A second pillar of Li’s work is his “microhistorical” approach to the subject, using close-up studies of different contexts and institutions to better understand general principles. In his first monograph, Village Governance in North China, 1875–1936, Li used this method to examine the everyday lives of Chinese villagers. This work led to his second book, Village China Under Socialism and Reform, 1948–2008, and now to The Master in Bondage, where the primary site of investigation is no longer the village but rather the factory and the institutions and forces that surround and shape life within it
Li moves fluidly back and forth between formal entities like unions, party-state organizations, and factory management and less tangible but no less significant factors like workers’ self-identity, shared values, peer pressure, kinship structures, and workplace norms.
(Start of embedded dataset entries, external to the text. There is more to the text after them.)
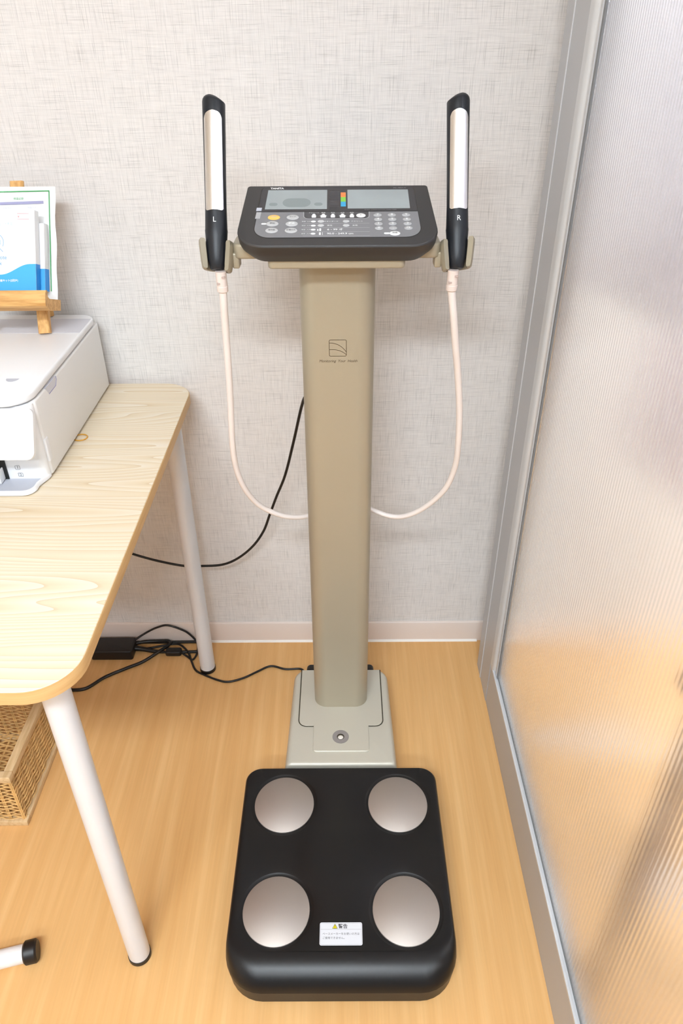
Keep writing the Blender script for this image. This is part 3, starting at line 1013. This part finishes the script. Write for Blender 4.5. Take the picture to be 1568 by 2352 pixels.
# ------------------------------------------------------------------ table with printer
TZ = 0.715
tb = empty('table', (-0.9, 0.958, 0), 'pale wood desk with rounded corners and white round legs, printer on top', 'table')
TX0, TX1, TY0, TY1 = -1.60, -0.2965, 0.5505, 1.3655
def tring(z, d):
    return rr((TX0 + TX1) / 2, (TY0 + TY1) / 2, (TX1 - TX0) / 2 - d, (TY1 - TY0) / 2 - d, 0.06 - d, 10, z)
bm = bmesh.new()
loft(bm, [tring(TZ - 0.001, 0.0012), tring(TZ, 0.0018)])
obj('tabletop', bm, MAT['tabletop'], tb)
bm = bmesh.new()
loft(bm, [tring(TZ - 0.0215, 0.0025), tring(TZ - 0.019, 0.0), tring(TZ - 0.0022, 0.0), tring(TZ - 0.0008, 0.0008), tring(TZ - 0.0010, 0.0025)])
obj('edge_band', bm, MAT['edge'], tb, smooth=30)
for lx, ly in ((-0.348, 0.6145), (-0.3310, 1.2745), (-1.54, 0.6145), (-1.54, 1.2745)):
    bm = bmesh.new()
    cyl(bm, (lx, ly, 0.010), (lx, ly, TZ - 0.0215), 0.0178, n=40)
    lg = obj('leg', bm, MAT['white_metal'], tb, origin=(lx, ly, 0), smooth=40)
    bm = bmesh.new()
    cyl(bm, (lx, ly, 0.0), (lx, ly, 0.0135), 0.0188, n=40, bevel=0.0025)
    obj('rubber_foot', bm, MAT['rubber'], lg, smooth=40)
# under frame
bm = box(bmesh.new(), -1.54, -0.36, 0.66, 0.69, TZ - 0.047, TZ - 0.0215, b=0.003)
obj('frame_rail', bm, MAT['white_metal'], tb)
bm = box(bmesh.new(), -1.54, -0.37, 1.20, 1.23, TZ - 0.047, TZ - 0.0215, b=0.003)
obj('frame_rail', bm, MAT['white_metal'], tb)

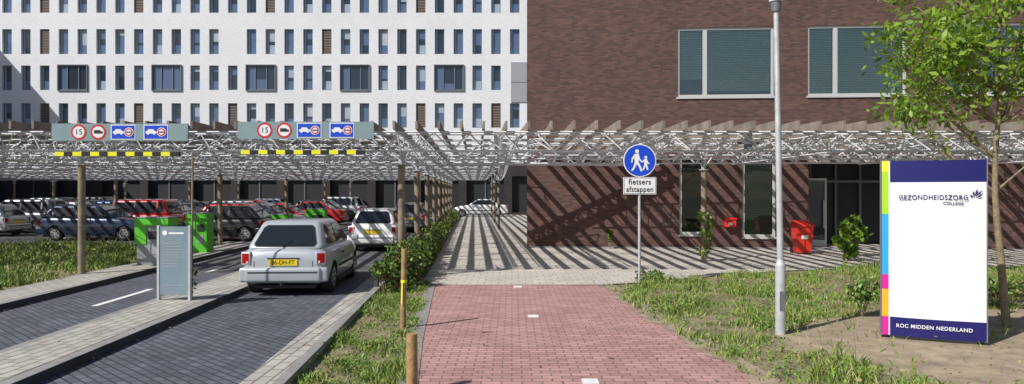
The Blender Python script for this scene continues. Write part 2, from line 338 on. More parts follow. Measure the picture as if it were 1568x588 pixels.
# ------------------------------------------------------------------ white office building
WB=empty('white_office_building'); YB=60
ops=[];mb=MB();win=MB()
X0=lambda i:-41.5+1.653*i
rows=[(17.75,19.95),(14.12,16.32),(10.96,13.12),(7.65,9.8),(20.95,23.1)]
def addwin(a,b,c,d,kind):
    ops.append((a,b,c,d)); y=YB+.22
    if kind=='louvre':
        win.box(a,b,y-.02,y+.05,c,d,'louvred'); k=int((d-c)/.14)
        for j in range(k): win.box(a+.02,b-.02,y-.1,y-.02,c+j*.14+.03,c+j*.14+.1,'louvre')
        return
    if kind=='big': y=YB+.06
    g=random.choice(['bglass','bglass','bglass2']); win.poly([(a,y+.04,c),(b,y+.04,c),(b,y+.04,d),(a,y+.04,d)],g)
    f=.07
    for q in ((a,a+f,c,d),(b-f,b,c,d),(a+f,b-f,c,c+f),(a+f,b-f,d-f,d)): win.box(q[0],q[1],y-.03,y+.02,q[2],q[3],'gframe')
    if kind=='big':
        for t in (.3,.7): xm=a+(b-a)*t; win.box(xm-.04,xm+.04,y-.04,y+.02,c+f,d-f,'gframe')
        if random.random()<.6: win.box(a+f,a+(b-a)*.3-.04,y+.022,y+.035,c+f,d-f,'bglass2')
        if random.random()<.7: win.box(a+(b-a)*.3+.04,a+(b-a)*.7-.04,y+.022,y+.035,c+f,c+f+random.uniform(.4,.9),'bglass2')
        for q in ((a-.07,a,c-.07,d+.07),(b,b+.07,c-.07,d+.07),(a,b,c-.07,c),(a,b,d,d+.07)): win.box(q[0],q[1],YB-.12,YB-.01,q[2],q[3],'gframe')
    else:
        win.box(a+f,a+f+.15,y-.0,y+.03,c+f,d-f,'blind')
        r=random.random()
        if r<.5:
            t=random.choice([.2,.35,.45,.5,.6,.9])*(d-c); win.box(a+f+.16,b-f,y+.022,y+.035,d-f-t,d-f,random.choice(['blind','bglass2','bglass2','curtain']))
        if random.random()<.75: win.box(a+f+.16,b-f,y+.018,y+.032,c+f,c+f+.75,random.choice(['bglass2','bglass2','blind']))
for ri,(c,d) in enumerate(rows):
    i=-11
    while i<28:
        a=X0(i);b=a+.84
        if ri==2:
            if (i-1)%5==0 and i<25: addwin(a,X0(i+1)+.84,c,d,'big'); i+=2; continue
            if i>=25: i+=1; continue
        if ri==1 and i==10: i+=1; continue
        lou={0:(0,5,12,20),1:(0,15),2:(),3:(0,5,10,20,24),4:(3,9)}[ri]
        addwin(a,b,c,d,'louvre' if i in lou else 'n'); i+=1
wall(mb,-62,8,4.6,26,ops,YB,.26,'white'); 
mb.poly([(8,YB,4.6),(8,YB+14,4.6),(8,YB+14,26),(8,YB,26)],'white'); mb.poly([(-62,YB,26),(8,YB,26),(8,YB+14,26),(-62,YB+14,26)],'plinth')
mb.poly([(-62,YB+14,0),(-62,YB,0),(-62,YB,26),(-62,YB+14,26)],'white'); mb.poly([(8,YB+14,0),(-62,YB+14,0),(-62,YB+14,26),(8,YB+14,26)],'white')
mb.obj('facade',WB); win.obj('windows',WB)
mb=MB(); mb.box(-.1,1.3,YB-.08,YB-.01,9.9,13.4,'panel'); mb.box(-.1,1.3,YB-.09,YB-.082,11.6,11.66,'gframe')
mb.obj('service_panel',WB)
mb=MB(); ops2=[]
for k in range(17): ops2.append((-60+k*4.0,-60+k*4.0+3.3,.2,3.4))
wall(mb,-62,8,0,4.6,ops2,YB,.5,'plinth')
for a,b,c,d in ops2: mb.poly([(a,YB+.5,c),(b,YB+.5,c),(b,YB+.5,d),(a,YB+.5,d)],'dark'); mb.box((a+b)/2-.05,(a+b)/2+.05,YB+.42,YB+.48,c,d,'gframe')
mb.obj('ground_floor',WB)
mb=MB(); opw=[]
for r in range(4):
    for k in range(6): opw.append((-58+k*2,-57.1+k*2,1.5+r*3.2,3.5+r*3.2))
wall(mb,-60,-46.0,0,15.6,opw,34,.2,'white')
for a,b,c,d in opw: mb.poly([(a,34.2,c),(b,34.2,c),(b,34.2,d),(a,34.2,d)],'bglass')
mb.poly([(-46.,34,0),(-46.,59.9,0),(-46.,59.9,15.6),(-46.,34,15.6)],'white'); mb.poly([(-60,34,15.6),(-46.,34,15.6),(-46.,59.9,15.6),(-60,59.9,15.6)],'plinth'); mb.poly([(-60,59.9,0),(-60,34,0),(-60,34,15.6),(-60,59.9,15.6)],'white')
mb.obj('side_wing',WB)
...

“It is the interplay between these tangible and intangible forces that creates a social milieu in which villagers’ behaviors can be better understood across different circumstances,” says Li.
This approach aligns with a larger shift in Chinese social history as a discipline. “The traditional focus on institutional transformations, significant events, and grand narratives of revolution or modernization has given way to a growing interest in grassroots experiences,” he says.
This focus on grassroots experiences points to the third pillar of Li’s approach, which is a revisionist effort to loosen up some of the old narratives that have shaped Chinese workers have been understood.
”For nearly three decades after the Chinese Communist Party’s rise to power in 1949,” says Li, “state-owned enterprise workers were celebrated as socialist ‘masters,’ portrayed as highly motivated and efficient in their duties. Yet this idealized image underwent a dramatic reversal during the economic reforms of the 1980s and 1990s.”
In contrast to the Maoist era, the reform period of Deng Xiaoping made it fashionable to portray workers as lazy and inefficient. In this new telling, the “iron rice bowl” of guaranteed employment and equal wages was to blame for poor worker motivation and performance.
A major aim of Li’s project is to bring the everyday reality of workers out from under these tendentious narratives. His Chinese worker is an active agent moving through a complex social world. It’s a world that incentivizes conformity while still allowing workers some freedom to assert their needs. And Li stresses the social part. It’s a world in which pride, social rank, and peer pressure matter as much as formal policies and procedures.
Li’s empiricism adds texture to the debate around worker productivity and motivation. In interviews with Li, surviving SOE workers strenuously defended their work ethic and insisted that outright shirking was rare. But a true accounting of their on-the-job behavior also pokes holes in the “master” image of Maoist propaganda.
”Workers, as rational actors, were reluctant to exert maximum effort when labor was not directly tied to reward,” says Li. “However, as our informants consistently emphasized, outright shirking or deliberate slowdowns were rare due to the strong formal and informal constraints shaping workplace behavior.”
This “contextualized rationality” of workers, as Li puts it, brings into relief the legibility of their choices without idealizing them. If workers give less than their all, it is not a moral failing but a strategic compromise — “a way to avoid reprimands from cadres while preserving solidarity with peers,” says Li.
The era Li recounts is decades in the past. Across years of reform, the old Maoist system has been done away with in favor of a new normal in which workers have more flexibility at the cost of greater job insecurity. Today, core economic sectors such as manufacturing and construction are dominated by rural migrant laborers employed by private companies.
“Decades of reform have dismantled the old equilibrium in labor relations,” says Li, “yet the restructured enterprises of the 21st century have failed to establish a new one.”